We Do Not Work Alone

June 01, 2021

The French 'publishing house' opens its inaugural design-art showroom 1 June 2021 in the Marais district of Paris with the exhibition 'Inventory'

Founded in 2015 by Louise Grislain, Anna Klossowski and Charlotte Morel as a ‘publishing house’ for editioned functional design-art objects, We Do Not Work Alone (WDNWA) moves from digital to IRL with a showroom that will be ‘both a shop and a living space’. The inaugural exhibition ‘Inventory’ showcases ‘usual objects’ (in other words ‘everyday’ objects in general use in most homes) that were ‘conceived by artists in limited editions’ since the company was founded. The exhibition presents around fifty functional objects made for ‘everyday’ spaces in the home from the bathroom to the kitchen designed by thirty contemporary artists. All objects are for sale.

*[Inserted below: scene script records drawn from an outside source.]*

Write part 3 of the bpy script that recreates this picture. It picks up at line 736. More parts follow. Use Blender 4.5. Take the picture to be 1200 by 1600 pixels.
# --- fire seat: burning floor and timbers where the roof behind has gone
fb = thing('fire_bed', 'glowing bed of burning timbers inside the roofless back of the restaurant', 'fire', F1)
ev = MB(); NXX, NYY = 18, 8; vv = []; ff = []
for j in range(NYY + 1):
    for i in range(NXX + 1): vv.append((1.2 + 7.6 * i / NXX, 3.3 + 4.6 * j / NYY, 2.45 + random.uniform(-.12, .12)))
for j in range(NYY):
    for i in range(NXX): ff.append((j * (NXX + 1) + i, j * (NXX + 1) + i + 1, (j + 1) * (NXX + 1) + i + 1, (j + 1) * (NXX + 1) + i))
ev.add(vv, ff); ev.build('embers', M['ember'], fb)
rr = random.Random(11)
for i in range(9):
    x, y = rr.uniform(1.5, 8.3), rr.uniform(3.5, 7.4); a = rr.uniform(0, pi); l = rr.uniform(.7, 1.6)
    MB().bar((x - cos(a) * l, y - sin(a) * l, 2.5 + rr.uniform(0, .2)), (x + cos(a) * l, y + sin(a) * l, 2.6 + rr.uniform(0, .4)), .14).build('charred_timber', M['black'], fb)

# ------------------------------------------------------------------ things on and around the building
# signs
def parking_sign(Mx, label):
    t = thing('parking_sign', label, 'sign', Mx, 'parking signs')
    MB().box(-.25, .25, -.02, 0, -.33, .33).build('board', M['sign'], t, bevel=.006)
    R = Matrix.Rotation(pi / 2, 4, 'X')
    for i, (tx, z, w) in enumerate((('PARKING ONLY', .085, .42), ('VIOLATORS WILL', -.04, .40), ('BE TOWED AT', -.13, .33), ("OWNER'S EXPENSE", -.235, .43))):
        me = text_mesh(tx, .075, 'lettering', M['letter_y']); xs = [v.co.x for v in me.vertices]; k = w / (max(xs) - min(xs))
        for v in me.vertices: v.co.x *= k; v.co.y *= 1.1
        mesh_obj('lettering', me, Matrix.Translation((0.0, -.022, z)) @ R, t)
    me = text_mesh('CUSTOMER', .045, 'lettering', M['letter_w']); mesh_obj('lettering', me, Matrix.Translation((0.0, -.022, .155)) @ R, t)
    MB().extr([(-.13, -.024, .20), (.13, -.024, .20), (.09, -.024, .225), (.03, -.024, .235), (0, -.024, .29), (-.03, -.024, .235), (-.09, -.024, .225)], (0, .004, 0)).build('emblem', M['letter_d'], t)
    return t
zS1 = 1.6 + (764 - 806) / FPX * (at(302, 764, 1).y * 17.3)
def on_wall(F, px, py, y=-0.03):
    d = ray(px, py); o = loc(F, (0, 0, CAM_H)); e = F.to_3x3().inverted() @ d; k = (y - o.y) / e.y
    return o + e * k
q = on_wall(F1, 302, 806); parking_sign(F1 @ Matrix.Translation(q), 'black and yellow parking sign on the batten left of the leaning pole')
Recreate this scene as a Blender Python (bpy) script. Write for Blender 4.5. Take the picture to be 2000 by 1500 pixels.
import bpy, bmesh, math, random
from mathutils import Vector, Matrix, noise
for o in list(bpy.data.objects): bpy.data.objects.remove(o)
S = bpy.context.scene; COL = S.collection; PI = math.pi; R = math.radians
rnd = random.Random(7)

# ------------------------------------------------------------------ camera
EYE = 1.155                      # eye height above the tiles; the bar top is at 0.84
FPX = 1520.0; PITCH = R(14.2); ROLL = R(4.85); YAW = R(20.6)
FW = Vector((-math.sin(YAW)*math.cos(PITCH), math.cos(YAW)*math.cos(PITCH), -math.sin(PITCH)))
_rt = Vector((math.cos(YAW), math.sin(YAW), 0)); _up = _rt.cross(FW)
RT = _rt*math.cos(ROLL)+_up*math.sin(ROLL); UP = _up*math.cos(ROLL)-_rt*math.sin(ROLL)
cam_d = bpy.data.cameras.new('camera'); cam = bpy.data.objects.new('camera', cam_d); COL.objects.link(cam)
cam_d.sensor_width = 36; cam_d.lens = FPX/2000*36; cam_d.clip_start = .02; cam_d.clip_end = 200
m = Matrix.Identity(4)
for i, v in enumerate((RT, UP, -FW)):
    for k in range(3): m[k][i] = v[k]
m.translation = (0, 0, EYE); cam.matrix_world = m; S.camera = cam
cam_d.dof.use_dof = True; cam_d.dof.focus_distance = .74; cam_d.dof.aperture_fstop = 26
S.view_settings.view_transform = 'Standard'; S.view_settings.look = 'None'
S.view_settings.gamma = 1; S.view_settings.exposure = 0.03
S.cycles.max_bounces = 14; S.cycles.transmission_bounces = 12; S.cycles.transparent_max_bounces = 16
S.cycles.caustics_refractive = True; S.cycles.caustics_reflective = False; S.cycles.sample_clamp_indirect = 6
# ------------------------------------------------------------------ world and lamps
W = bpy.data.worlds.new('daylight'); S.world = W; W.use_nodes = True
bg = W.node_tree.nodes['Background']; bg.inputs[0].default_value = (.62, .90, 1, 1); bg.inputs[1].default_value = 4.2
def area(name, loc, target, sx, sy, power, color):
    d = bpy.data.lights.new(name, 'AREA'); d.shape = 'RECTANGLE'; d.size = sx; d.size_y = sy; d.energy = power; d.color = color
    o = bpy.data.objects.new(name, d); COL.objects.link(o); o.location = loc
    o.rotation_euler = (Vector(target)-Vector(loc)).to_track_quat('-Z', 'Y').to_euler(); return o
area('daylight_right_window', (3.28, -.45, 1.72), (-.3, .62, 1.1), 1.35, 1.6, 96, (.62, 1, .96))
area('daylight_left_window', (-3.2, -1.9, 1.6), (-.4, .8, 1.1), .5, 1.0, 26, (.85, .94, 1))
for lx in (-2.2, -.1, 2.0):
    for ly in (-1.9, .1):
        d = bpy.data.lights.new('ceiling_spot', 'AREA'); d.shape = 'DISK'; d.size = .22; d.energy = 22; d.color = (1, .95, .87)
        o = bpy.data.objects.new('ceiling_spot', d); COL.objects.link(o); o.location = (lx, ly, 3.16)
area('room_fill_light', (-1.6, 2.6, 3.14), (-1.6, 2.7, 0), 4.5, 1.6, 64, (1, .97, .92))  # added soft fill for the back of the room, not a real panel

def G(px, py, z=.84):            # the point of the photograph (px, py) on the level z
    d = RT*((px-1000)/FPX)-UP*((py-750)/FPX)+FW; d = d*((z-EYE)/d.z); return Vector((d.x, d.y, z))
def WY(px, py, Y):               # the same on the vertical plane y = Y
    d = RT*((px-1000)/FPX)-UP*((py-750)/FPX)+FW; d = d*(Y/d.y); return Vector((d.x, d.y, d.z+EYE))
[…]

Of particular interest to COVER readers are eight small (40x40cm) handwoven wool ‘seat mats’ for wooden chairs designed by eight French artists commissioned by WDNWA and woven by experts at the renowned Kurashiki School of Dyeing and Weaving in Okayama Prefecture, Japan. Another textile-related object is Cinema Lekythos by Clément Rodzielski who uses prosaic packing tape rolls as ‘film spool’ for cinematic action. Inspired by the 6th century BCE lekythos vase attributed to the Amasis Painter at New York’s Metropolitan Museum of Art, the vase (and tape) features women preparing wool for cloth weaving. 

An enriched understanding of the ethos behind WDNWA is found in the website’s original French language ‘About’ section. Goods are described as ‘objets de la vie quotidienne‘. Artists who collaborate with WDNWA are offered respite from their ‘normal’ (or quotidienne in French) practice to address functionality in the design of objects. This opportunity echoes one of the central tenets of French philosopher Henri Lefebvre (1901-1991) who wrote several books critiquing and examining the nature and meaning of ‘la vie quotidienne‘ or the ‘everyday life’ of the human experience. ‘Let everyday life become a work of Art!’ Lefebvre proclaimed in his book Everyday Life In The Modern World (1968), a challenge answered by the WDNWA artists.

Future plans for WDNWA include commissioning site-specific objects for the Marais showroom. Engagement with editors and galleries involved in editions and the decorative arts will encourage WDNWA to grow as ‘a living [space] and exchange place’ for collaborations that will continue to express everyday life as a work of art.